- - Tuesday, January 12, 2016



By Frederick Taylor

Bloomsbury Press, $30, 344 pages, illustrated

The English Midlands city of Coventry has a rich architectural and governmental history and for centuries its name was indelibly linked with Lady Godiva, who in the 11th century reputedly rode naked through its streets in support of a tax rebellion. After the first British automobile was produced there in 1897, it soon became the manufacturing center not just for it but for bicycle, motorcycle, aircraft, as well as machine tools. But after the fatal date which provides this enthralling book its subtitle, its name became a byword for terrible destruction from the air. As British author Frederick Taylor — whose book on the Allied firebombing of Dresden previously demonstrated his expertise on the subject — informs us, the Germans even coined a verb “coventrieren” — to Coventrate — “a curious coinage, obviously triumphalist and relying, like a political or comedy catchphrase, on a worldwide public’s ability to make an instant connection with the terrible thing that had happened to the city. It meant, of course, a thoroughly wrought work of urban destruction, executed from the air.”

The Brits, with the taciturnity for which they are famous, had no need for a new word: What had for so long been a noun now also became a verb, with the same dreadful connotation as its German counterpart.

For on that moonlit November night 75 years ago last November, Coventry joined the unenviable list of cities whose name alone came to mean fiery death raining down on them from airplanes: Guernica, Rotterdam, Dresden, Hiroshima and Nagasaki. With the particular brand of mordant irony associated with the Germans, they even had the nerve to give the raid on Coventry the code name “Moonlight Sonata.” Associating such wanton destruction — specifically designed to kill, make homeless and otherwise inconvenience civilians, as well as wreak havoc on the city’s industrial infrastructure — with a sublime piano piece by Beethoven, who represents the very antithesis of Nazi ideology and practice, tells us everything about how German culture had rotted.

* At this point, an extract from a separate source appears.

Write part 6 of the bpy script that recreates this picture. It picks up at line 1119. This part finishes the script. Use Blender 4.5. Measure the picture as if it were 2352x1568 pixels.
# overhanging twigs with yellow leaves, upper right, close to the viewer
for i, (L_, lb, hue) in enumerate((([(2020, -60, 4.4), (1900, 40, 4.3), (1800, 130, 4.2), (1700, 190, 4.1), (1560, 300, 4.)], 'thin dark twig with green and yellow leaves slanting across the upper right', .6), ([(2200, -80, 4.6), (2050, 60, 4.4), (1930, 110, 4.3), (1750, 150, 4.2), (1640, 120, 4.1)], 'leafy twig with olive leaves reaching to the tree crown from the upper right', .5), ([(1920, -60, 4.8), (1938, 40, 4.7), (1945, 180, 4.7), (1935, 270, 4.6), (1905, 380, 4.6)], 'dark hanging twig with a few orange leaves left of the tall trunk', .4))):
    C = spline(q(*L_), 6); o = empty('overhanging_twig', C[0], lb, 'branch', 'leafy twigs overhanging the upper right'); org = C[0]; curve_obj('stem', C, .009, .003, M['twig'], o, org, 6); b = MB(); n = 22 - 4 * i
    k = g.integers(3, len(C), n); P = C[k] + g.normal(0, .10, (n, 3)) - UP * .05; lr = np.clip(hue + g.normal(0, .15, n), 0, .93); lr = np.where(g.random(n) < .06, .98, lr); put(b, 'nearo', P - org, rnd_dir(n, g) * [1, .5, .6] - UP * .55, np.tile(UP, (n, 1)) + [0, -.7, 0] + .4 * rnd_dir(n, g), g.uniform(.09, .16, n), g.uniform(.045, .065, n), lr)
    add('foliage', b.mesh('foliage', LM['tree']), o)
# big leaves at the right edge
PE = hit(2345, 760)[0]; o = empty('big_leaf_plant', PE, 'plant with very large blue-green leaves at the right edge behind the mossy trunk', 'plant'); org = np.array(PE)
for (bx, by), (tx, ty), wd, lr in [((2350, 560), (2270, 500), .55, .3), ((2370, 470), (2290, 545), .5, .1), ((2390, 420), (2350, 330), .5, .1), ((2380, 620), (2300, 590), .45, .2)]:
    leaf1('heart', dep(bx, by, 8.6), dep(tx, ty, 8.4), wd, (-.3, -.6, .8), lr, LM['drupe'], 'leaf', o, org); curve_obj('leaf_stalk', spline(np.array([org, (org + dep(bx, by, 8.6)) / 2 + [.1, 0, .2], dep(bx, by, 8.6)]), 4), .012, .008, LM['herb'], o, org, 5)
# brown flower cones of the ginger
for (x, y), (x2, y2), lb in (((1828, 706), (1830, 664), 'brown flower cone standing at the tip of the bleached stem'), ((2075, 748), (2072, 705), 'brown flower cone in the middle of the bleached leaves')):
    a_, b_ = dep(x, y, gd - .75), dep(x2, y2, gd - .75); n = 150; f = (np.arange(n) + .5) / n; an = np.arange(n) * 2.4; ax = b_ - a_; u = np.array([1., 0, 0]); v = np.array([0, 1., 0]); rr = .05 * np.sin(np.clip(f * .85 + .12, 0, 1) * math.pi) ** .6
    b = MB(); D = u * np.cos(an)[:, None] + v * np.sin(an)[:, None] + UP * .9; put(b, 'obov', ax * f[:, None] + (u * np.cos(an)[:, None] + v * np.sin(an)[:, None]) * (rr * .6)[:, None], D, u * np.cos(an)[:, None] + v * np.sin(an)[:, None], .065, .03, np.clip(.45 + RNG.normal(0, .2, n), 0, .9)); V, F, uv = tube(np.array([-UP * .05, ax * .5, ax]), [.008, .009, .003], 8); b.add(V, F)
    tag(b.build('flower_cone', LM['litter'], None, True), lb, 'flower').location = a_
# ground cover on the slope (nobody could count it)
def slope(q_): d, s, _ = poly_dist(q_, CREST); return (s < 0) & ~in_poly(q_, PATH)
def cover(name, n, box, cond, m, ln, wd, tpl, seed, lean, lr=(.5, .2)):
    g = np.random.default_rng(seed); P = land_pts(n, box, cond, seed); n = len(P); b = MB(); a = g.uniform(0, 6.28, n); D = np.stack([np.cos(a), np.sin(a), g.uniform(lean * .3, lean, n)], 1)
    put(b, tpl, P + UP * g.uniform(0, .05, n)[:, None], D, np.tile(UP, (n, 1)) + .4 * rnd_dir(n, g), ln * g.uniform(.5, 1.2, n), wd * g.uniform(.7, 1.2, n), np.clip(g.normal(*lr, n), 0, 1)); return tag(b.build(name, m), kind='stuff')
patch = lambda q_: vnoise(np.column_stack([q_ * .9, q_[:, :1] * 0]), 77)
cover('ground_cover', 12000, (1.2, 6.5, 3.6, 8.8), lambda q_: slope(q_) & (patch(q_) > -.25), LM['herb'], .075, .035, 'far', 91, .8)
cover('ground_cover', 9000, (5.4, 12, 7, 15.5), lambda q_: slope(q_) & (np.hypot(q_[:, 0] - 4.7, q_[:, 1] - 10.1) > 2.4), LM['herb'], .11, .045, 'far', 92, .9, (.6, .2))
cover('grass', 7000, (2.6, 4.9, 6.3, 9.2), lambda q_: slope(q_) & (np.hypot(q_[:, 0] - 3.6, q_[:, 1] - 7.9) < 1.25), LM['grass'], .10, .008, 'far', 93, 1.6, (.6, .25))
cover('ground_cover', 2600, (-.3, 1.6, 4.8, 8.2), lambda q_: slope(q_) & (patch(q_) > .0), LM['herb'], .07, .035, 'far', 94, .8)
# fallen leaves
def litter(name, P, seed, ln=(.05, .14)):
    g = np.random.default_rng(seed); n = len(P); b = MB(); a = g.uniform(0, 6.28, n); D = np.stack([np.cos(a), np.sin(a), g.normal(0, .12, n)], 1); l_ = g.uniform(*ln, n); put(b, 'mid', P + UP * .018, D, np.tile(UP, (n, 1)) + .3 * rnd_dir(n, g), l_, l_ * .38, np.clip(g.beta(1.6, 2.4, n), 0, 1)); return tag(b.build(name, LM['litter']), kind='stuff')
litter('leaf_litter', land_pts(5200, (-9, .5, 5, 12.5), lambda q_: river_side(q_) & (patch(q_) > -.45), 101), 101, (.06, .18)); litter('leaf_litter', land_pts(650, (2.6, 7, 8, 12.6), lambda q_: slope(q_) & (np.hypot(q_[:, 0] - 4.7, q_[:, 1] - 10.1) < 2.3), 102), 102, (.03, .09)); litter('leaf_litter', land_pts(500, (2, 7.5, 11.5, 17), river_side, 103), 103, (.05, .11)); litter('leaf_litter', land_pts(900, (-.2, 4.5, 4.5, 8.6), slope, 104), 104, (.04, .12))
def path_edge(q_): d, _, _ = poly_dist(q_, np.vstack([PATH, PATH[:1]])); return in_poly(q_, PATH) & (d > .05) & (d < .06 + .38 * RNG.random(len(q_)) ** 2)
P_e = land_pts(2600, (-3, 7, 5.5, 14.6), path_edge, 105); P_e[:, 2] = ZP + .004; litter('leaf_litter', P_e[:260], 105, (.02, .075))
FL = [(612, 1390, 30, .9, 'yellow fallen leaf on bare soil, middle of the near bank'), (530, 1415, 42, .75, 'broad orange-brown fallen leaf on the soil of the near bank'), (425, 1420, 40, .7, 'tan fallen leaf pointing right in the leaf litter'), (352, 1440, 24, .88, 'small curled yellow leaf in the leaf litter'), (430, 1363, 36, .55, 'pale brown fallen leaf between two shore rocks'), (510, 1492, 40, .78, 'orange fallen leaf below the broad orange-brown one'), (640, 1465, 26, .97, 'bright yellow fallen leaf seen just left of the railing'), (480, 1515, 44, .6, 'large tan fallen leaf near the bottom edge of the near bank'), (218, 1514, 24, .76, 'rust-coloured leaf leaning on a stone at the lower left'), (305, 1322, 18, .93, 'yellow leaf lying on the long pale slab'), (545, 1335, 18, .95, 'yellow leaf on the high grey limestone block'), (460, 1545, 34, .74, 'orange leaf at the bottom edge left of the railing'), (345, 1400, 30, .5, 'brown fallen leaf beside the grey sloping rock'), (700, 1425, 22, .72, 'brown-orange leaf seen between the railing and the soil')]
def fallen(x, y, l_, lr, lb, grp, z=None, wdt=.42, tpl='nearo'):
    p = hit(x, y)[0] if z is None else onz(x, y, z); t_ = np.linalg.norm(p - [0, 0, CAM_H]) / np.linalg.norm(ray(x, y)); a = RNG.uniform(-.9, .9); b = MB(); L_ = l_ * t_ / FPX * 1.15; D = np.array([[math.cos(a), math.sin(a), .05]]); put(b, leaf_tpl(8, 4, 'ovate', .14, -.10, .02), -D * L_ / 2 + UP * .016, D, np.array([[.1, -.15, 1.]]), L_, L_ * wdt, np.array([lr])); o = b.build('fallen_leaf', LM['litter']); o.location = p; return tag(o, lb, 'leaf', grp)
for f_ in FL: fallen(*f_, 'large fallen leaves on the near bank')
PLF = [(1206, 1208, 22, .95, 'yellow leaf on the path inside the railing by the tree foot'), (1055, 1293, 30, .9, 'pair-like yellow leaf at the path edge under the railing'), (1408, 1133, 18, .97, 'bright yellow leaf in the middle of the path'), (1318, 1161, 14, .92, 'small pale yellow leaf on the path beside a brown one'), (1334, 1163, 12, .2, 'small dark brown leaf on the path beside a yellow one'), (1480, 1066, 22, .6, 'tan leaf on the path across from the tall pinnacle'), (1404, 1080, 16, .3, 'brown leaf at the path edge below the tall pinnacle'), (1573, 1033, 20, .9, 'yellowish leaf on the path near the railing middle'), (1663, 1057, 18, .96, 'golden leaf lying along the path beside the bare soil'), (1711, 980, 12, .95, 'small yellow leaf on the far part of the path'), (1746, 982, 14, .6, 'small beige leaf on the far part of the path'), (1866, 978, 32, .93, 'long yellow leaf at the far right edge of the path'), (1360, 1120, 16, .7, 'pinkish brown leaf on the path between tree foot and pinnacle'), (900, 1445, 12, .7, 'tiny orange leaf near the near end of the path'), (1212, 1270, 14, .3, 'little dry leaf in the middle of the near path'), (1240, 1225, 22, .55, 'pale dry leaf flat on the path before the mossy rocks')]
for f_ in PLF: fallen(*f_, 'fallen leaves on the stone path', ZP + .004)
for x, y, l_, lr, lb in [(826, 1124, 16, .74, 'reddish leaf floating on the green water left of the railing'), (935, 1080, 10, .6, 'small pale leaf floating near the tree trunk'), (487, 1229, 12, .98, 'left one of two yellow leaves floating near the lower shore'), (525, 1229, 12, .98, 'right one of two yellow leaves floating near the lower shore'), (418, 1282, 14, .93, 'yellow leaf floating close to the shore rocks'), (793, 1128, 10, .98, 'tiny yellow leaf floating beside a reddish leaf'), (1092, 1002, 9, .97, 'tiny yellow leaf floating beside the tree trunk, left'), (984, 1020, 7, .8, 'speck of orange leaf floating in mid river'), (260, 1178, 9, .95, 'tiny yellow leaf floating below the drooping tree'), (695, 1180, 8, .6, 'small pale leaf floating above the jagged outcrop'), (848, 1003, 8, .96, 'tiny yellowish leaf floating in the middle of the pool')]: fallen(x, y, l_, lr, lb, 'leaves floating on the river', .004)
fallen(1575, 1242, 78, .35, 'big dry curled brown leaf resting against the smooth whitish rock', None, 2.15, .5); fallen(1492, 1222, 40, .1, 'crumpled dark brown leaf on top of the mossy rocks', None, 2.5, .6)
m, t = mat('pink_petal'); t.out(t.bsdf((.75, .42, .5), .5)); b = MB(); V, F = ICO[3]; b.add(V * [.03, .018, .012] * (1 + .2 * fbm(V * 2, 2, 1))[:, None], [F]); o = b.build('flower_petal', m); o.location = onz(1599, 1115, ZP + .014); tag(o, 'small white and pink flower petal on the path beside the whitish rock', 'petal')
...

But the Luftwaffe didn’t rely on nature alone to facilitate its deadly work. As Mr. Taylor writes with characteristic precision and punch, that “first great attack on Coventry, involving more than 500 German bombers and using advanced radar-guided techniques to approach and find their target, represented both a quantitative and qualitative change in the concept of aerial warfare. It raised this central issue: How much damage to civilian as well as military targets could be inflicted, on what scale, and how indiscriminately, without the supposed legitimacy of such a military method coming into question? After the big raid against Coventry, the function of aerial warfare was clearly shown to be not merely tactical and immediate but strategic and long term.”

Indeed, the consequences of that raid radiated outward in time and space for the rest of the war.

For Coventry, it was just the beginning of almost two more years of incessant Blitz, including two major raids that rivaled Nov. 14, 1940. But for the Germans — and their Japanese allies — the blowback was enormous by an order of magnitude they could not have conceived when they started that kind of bombing. The increased number of bombers and size of weaponry unleashed by the Allied air forces succeeded in creating firestorms of almost unbelievable ferocity resulting in civilian casualties measured in tens, even hundreds, of thousands rather than the hundreds who died in Coventry that night. I have never forgotten the film clip of an elderly Englishman and his astonishment that anyone could even ask whether Britain should retaliate for London’s Blitz by bombing Berlin. His priceless reply, with characteristically British understatement mixed with outrage, was: “I should think so too. And give them a bit more than they gave us.” Well, they got that and then some.

Mr. Taylor is skilled at mixing examination of the great issues surrounding the Coventry raid with eyewitness testimony and other personal reactions. He goes exhaustively into whether the government had advance knowledge and also the legend that Winston Churchill sacrificed the city to preserve the knowledge that German codes had been cracked. His authoritative and deeply thought out as well as researched conclusions are convincing to say the least. And his choice of a few lines from a poem by Philip Larkin “gives a sense of how it felt that Sunday, returning ‘home’ and finding no one there, and how it must have felt for hundreds and thousands of others:

“These houses are deserted, felt over smashed windows,

No milk on the step, a note pinned to the door

Telling of departure .”

But of course, that is about the “lucky ones”: the survivors. Standing as I have done in the magnificently stark modern cathedral constructed right in the ruins of the ancient one destroyed by Nazi bombers in hours after standing tall and massively solid and proud for so many centuries, just has to make one feel acutely the dead as well as tangibly the ruination. No amount of retaliation, no matter how understandably satisfying, can restore them to life and undo the utter devastation of a priceless ancient heritage and the crossing of a terrible threshold in the methods of warfare.

Martin Rubin is a writer and critic in Pasadena, Calif.